The Supreme Court is considering two cases involving homosexual marriage, DOMA and Propostion 8.
The Defense Of Marriage Act set the bounds for federal marriage benefits and limited inter-state marriage recognition requirements to heterosexual marriages only, while legally defining marriage to only be heterosexual monogamous partnerships.
For Windsor v. United States, SCOTUS heard oral arguments on March 27th this year.
In the case, the plaintiff sued as her deceased spouse’s estate was taxed as if they were unmarried.
On June 6, the lower court judge ruled the definition of marriage clause of DOMA unconstitutional on a rational basis review, which is the least rigorous set of standards a law has to meet in order for the court to find a law constitutional.
The Second Circuit Court upheld the ruling stating that laws targeting gays and lesbians are subject to intermediate scrutiny.
California Proposition 8 was a ballot proposition passed in 2008 that made only heterosexual monogamous partnerships legally recognized in the state.
The case the Supreme Court is reviewing is Perry v. Brown, or what is now Hollingsworth v. Perry.
The District Court ruled it unconstitutional for violating due process and Equal Protection, and the Ninth Circuit upheld the ruling, but on narrower grounds.
There certainly is no rational basis to prohibit non-heterosexual monogamous couples from governmental marriage benefits. The laws as they stand make heterosexual monogamous partnerships a privileged class for no secular reason.
For the sake of this argument, it does not matter what anyone’s views on non-heterosexuality, non-monogamy, or anything else are, because they do not matter in the context of discussing the oughts of law. It only matters that no one perverts the law to use it as an institution to infringe, instead of protect, rights, either by direct infringement or create privileged classes.
It is a basic principle of civilized society that the law treat all people equally under it.
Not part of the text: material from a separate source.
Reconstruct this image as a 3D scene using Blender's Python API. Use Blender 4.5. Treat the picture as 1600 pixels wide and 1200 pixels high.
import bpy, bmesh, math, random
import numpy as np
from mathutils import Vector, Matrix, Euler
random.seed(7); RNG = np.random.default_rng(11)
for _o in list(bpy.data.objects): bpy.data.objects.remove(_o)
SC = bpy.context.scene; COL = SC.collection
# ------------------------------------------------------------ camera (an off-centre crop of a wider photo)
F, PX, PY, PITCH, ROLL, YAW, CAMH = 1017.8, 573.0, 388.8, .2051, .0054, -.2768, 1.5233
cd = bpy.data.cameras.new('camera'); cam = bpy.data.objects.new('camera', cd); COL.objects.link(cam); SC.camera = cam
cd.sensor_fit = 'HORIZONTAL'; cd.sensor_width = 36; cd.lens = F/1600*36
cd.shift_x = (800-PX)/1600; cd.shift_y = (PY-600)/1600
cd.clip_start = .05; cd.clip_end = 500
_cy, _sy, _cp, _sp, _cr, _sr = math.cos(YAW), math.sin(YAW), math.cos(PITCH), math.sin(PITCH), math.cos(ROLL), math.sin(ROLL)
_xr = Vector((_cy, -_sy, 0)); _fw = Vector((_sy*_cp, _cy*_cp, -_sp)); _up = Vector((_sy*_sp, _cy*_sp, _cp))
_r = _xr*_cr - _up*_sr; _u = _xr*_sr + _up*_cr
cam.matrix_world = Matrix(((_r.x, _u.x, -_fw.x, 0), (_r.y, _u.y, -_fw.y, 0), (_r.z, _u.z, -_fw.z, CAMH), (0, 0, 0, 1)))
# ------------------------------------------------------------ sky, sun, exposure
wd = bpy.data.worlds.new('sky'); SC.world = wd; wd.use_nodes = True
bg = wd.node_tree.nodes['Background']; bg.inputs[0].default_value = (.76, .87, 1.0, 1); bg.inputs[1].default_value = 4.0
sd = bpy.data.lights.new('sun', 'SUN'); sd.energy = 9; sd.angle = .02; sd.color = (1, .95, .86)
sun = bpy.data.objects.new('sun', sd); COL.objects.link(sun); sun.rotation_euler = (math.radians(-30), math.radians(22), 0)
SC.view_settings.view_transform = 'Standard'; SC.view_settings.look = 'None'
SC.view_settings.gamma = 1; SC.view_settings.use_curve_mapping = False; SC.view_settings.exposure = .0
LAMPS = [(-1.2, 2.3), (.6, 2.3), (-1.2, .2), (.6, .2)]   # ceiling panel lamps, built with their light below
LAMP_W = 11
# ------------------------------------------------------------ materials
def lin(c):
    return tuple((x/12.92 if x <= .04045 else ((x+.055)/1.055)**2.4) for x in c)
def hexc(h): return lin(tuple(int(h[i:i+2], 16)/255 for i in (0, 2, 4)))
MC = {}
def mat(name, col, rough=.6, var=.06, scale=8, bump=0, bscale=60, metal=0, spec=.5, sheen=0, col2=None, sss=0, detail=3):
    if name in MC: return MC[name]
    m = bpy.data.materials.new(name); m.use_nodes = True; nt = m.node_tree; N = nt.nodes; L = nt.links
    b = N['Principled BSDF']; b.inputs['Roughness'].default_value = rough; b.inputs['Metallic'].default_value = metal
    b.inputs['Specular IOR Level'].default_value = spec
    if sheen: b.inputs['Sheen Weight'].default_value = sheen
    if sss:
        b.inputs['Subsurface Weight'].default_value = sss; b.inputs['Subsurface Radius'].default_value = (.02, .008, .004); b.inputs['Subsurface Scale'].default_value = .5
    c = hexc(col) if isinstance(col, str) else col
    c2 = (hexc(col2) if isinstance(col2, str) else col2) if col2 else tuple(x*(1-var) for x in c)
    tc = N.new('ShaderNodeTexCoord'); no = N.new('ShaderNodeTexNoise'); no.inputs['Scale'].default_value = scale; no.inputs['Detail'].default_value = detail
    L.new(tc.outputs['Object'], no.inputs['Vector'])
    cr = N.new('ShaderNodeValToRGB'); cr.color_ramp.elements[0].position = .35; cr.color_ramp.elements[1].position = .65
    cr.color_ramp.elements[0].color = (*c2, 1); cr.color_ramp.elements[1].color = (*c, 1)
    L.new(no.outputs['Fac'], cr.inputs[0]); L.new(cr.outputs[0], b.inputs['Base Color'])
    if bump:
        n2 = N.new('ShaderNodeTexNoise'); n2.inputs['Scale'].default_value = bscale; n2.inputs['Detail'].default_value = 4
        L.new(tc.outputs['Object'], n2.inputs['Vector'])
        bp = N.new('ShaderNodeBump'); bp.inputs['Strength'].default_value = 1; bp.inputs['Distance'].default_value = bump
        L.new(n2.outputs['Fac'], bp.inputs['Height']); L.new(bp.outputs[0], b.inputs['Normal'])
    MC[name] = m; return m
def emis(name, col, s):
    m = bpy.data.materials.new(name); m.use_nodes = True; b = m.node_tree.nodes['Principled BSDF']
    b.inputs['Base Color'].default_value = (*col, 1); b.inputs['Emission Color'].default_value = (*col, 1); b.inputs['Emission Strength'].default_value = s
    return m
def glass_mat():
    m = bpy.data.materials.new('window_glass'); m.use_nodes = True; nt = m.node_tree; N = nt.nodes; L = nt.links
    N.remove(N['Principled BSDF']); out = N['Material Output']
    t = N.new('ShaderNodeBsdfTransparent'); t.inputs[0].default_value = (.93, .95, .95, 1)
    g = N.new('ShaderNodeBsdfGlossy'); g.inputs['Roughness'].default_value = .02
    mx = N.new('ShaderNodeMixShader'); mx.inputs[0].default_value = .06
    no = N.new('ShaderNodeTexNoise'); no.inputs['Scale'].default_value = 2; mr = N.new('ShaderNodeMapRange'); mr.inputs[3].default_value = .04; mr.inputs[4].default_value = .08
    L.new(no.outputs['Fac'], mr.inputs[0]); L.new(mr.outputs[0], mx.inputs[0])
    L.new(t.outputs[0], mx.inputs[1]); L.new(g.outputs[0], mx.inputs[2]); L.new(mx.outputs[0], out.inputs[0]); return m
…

This means that it does not matter whether 99 percent of people want a particular statute if that statute infringes upon the rights of that 1 percent that statute is unjust.
The legalization of homosexual marriage also in no way infringes upon the rights of religious people who disapprove of it.
They never had the right to use the force of government to make themselves a privileged class in the first place.
However, we must not stop merely at homosexual marriage. There is also no secular purpose for banning any form of consenting relationships between adults.
But this still does not eliminate all problems.
What if there is a person who desires the security the legal benefits of marriage bring, but cannot find a suitable romantic partner to whom they should marry?
That elevates romantic partnerships to a privileged legal status over other personal partnerships.
Perhaps, then, the real answer to this controversy is complete and total freedom of contract resulting in the abolition of secular marriage. After all, if love is blooming, who wants a politician involved?